Cultivate isn’t a flagship ramp spell in 2020. It’s a role-player that fills out your deck or helps in specific metagames where the extra land drops are valuable.

In Rakdos and Jund Sacrifice in Standard, you can’t cut too many creatures, and you’re certainly not going to cut payoffs like Claim the Firstborn or Bolas’s Citadel. These decks, especially Jund, play plenty of card advantage already, and aren’t interested in similar, weaker effects.

Then I think of Village Rites in Abzan Rally in Pioneer. You have plenty of great creatures to sacrifice to it, and it could help dig toward your key payoff cards or extra copies of Cruel Celebrant to drain the opponent out the hard way. But it also interferes with your ability to mill over creatures and potentially sets back your development, making Return to the Ranks more difficult to cast. Ultimately, I’d be interested in trying a couple of copies, but it’s not moving the needle for a deck that has proven to be a flash in the pan.

When it comes to payoffs cards for synergy-driven archetypes, power is more valuable than efficiency, and that’s going to be the story of Village Rites.

Radha, Heart of Keld: Underrated

The last card on my list today, Radha, Heart of Keld is also the one I’m least confident about. But the two previous times we saw this effect on a creature, Oracle of Mul Daya and Courser of Kruphix, we had two format staples on our hands.

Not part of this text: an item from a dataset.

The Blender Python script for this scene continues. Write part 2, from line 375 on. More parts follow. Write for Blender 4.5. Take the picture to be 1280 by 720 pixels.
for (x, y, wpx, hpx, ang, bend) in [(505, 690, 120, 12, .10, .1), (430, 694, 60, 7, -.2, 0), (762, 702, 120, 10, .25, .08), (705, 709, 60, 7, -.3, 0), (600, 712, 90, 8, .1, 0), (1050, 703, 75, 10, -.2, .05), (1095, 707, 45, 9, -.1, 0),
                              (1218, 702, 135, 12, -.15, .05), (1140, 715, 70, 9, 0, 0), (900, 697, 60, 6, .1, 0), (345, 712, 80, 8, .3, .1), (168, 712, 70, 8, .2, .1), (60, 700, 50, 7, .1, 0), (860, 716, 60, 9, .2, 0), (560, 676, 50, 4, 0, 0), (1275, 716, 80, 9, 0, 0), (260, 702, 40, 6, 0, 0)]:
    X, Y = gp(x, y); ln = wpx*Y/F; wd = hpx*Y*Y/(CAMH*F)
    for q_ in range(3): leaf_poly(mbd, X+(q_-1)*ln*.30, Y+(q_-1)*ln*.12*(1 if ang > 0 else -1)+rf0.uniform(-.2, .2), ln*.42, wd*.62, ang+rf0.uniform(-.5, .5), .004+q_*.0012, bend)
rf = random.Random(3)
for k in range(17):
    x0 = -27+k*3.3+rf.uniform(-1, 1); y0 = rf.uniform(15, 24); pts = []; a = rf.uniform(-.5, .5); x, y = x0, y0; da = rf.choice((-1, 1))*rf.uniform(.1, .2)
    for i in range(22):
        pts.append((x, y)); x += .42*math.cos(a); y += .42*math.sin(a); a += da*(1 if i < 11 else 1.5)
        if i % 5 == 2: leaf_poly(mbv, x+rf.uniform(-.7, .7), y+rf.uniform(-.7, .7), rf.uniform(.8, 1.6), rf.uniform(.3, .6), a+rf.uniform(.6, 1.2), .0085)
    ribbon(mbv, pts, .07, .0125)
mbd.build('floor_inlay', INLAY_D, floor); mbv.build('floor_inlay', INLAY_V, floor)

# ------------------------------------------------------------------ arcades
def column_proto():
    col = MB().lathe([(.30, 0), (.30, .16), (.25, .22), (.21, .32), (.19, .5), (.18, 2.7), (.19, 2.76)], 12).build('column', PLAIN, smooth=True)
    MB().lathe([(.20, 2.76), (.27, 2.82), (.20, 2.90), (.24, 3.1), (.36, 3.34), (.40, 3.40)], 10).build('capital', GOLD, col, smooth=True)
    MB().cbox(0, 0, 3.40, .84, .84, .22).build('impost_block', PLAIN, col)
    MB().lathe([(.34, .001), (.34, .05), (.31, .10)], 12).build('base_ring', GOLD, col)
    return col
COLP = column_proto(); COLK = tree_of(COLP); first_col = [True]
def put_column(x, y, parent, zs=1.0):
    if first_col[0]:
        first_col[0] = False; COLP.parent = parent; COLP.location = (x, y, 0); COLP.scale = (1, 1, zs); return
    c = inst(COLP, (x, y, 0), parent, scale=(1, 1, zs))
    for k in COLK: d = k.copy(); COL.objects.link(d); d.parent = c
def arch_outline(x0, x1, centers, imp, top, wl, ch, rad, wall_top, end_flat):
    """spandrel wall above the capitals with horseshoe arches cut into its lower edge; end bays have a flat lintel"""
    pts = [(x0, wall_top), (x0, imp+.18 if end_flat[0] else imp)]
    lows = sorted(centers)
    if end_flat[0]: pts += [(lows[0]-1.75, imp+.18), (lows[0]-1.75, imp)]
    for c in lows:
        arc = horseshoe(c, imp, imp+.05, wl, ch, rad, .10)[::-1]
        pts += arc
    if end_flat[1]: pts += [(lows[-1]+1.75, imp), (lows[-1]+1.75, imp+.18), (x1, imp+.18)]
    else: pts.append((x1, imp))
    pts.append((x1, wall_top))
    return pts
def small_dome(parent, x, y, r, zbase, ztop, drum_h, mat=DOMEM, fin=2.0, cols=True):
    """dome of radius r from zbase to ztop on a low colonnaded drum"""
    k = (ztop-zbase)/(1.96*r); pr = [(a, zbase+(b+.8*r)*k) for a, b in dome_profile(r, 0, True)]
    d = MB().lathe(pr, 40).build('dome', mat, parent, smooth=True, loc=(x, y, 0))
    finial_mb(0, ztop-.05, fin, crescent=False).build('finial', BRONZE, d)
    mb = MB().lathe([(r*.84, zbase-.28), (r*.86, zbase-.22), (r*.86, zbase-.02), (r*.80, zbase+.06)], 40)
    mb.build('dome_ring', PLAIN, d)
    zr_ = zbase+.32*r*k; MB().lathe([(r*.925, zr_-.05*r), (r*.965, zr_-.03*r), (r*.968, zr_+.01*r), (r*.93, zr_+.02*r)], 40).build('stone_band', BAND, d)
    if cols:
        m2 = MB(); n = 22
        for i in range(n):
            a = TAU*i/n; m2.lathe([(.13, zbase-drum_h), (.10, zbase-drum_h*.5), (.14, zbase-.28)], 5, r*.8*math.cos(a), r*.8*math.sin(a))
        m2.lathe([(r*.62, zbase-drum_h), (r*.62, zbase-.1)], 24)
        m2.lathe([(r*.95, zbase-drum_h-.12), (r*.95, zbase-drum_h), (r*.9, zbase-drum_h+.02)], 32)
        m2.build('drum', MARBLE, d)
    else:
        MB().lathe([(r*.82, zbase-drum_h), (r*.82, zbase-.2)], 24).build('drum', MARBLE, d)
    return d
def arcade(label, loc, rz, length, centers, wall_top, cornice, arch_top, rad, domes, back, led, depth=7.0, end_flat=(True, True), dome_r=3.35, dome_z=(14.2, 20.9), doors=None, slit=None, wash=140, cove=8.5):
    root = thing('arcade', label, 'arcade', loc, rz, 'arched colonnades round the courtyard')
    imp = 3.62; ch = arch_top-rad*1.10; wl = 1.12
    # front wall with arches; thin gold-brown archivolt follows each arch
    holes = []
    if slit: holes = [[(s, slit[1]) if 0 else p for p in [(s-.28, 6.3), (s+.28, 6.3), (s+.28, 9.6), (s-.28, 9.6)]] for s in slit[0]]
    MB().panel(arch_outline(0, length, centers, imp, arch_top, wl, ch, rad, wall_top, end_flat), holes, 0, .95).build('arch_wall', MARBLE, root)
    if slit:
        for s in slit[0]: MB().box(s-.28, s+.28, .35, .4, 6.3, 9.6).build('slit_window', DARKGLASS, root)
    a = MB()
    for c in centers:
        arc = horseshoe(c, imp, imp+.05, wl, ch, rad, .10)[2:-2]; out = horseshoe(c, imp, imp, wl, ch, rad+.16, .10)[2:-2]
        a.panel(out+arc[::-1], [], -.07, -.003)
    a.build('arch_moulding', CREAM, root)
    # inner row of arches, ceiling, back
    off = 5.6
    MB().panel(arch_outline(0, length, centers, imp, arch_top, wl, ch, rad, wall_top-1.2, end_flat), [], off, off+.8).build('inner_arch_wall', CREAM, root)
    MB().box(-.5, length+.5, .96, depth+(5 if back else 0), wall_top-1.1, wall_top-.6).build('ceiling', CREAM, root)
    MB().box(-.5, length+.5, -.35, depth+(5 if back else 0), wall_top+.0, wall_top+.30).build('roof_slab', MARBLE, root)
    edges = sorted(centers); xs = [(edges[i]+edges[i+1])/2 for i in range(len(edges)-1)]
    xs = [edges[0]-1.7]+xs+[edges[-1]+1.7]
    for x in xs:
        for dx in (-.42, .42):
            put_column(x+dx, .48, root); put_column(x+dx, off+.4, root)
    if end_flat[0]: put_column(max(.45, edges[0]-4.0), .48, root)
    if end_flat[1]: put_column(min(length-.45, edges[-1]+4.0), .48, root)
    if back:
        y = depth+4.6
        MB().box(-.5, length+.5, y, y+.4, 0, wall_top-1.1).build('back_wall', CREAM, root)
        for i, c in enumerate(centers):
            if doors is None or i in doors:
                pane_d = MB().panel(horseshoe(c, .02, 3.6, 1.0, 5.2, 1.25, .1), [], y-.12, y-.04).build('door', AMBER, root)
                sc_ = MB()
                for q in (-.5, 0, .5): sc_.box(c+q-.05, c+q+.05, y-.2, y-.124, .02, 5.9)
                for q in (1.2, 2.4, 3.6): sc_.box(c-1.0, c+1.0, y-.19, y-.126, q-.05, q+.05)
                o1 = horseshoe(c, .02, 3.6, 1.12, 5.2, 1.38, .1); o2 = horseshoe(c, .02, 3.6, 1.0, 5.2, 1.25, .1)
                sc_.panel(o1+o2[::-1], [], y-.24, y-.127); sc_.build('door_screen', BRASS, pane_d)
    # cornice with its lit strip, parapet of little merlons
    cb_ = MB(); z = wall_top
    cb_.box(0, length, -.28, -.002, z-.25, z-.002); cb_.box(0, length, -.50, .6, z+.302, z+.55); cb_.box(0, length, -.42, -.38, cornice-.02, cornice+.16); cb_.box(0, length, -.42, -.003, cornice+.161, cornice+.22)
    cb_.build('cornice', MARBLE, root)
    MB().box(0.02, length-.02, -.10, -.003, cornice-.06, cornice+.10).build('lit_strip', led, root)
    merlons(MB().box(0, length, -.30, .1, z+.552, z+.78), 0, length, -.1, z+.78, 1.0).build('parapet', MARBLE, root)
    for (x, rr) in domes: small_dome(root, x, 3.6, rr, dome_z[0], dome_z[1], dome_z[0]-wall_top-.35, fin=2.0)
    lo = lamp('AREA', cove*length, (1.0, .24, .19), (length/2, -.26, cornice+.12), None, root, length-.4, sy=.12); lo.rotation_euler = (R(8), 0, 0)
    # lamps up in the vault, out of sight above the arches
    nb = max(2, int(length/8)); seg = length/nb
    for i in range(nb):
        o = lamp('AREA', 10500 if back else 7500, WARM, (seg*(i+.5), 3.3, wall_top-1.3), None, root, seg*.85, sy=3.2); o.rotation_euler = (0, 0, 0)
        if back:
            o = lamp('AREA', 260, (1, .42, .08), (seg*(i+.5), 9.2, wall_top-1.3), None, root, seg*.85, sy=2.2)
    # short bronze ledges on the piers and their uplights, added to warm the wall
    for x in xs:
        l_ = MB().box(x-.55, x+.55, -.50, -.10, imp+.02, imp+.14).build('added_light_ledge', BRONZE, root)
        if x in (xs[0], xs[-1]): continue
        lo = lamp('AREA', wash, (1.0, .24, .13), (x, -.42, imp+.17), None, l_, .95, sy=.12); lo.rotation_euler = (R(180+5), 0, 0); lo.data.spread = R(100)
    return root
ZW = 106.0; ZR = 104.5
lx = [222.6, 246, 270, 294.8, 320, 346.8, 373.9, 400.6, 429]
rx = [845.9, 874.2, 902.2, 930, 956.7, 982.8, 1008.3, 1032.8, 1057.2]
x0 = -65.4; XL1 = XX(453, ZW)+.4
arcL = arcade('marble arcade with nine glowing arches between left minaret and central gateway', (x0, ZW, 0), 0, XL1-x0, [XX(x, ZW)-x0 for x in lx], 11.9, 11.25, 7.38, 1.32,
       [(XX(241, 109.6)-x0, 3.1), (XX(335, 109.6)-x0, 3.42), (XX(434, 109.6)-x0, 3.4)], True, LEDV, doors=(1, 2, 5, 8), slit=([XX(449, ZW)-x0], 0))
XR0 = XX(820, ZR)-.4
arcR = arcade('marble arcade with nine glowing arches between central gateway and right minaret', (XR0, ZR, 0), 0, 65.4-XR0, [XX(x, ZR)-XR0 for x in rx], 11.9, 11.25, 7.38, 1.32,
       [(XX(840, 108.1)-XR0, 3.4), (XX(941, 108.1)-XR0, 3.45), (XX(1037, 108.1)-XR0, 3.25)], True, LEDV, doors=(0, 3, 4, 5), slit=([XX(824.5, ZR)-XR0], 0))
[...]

Radha is worse than both of its predecessors for many reasons, from being legendary and multicolored to matching up poorly against the common removal of the era. But playing lands from the top of your library is still a very powerful effect and allows Radha to gain immediate advantage in the face of efficient removal.

And while its second ability is also mediocre in comparison to Courser and Oracle, it’s still a net positive. We associate Courser of Kruphix with midrange decks like Abzan and Sultai Whip, but it was also a key component of the Gruul/Jund Monsters archetype, where it protected valuable planeswalkers, helped you hit your land drops, and combined with Domri Rade to form a powerful card advantage engine.

With a powerful aggressive high-end composed of Terror of the Peaks and Garruk, Unleashed, I could see a Gruul deck making its way back into Standard, and Radha would be well at home in such an archetype. And while being two colors will keep it from being a format staple, Gruul having sole access to such a powerful effect would be a huge boon to the color combination as a whole.

Early in this preview season, I was pessimistic about Core Set 2021’s ability to impact competitive Magic, but I’ve grown more bullish in the last week or two. In particular, I think the set favors aggressive decks, which have been lagging behind for much of the last year. I’m looking forward to seeing what other players come up with after a few weeks of testing on VS Live! and I’ll see you for the next preview season in three months … or two weeks … or a year and a half. I don’t know when the next set comes out and time is an illusion anyway.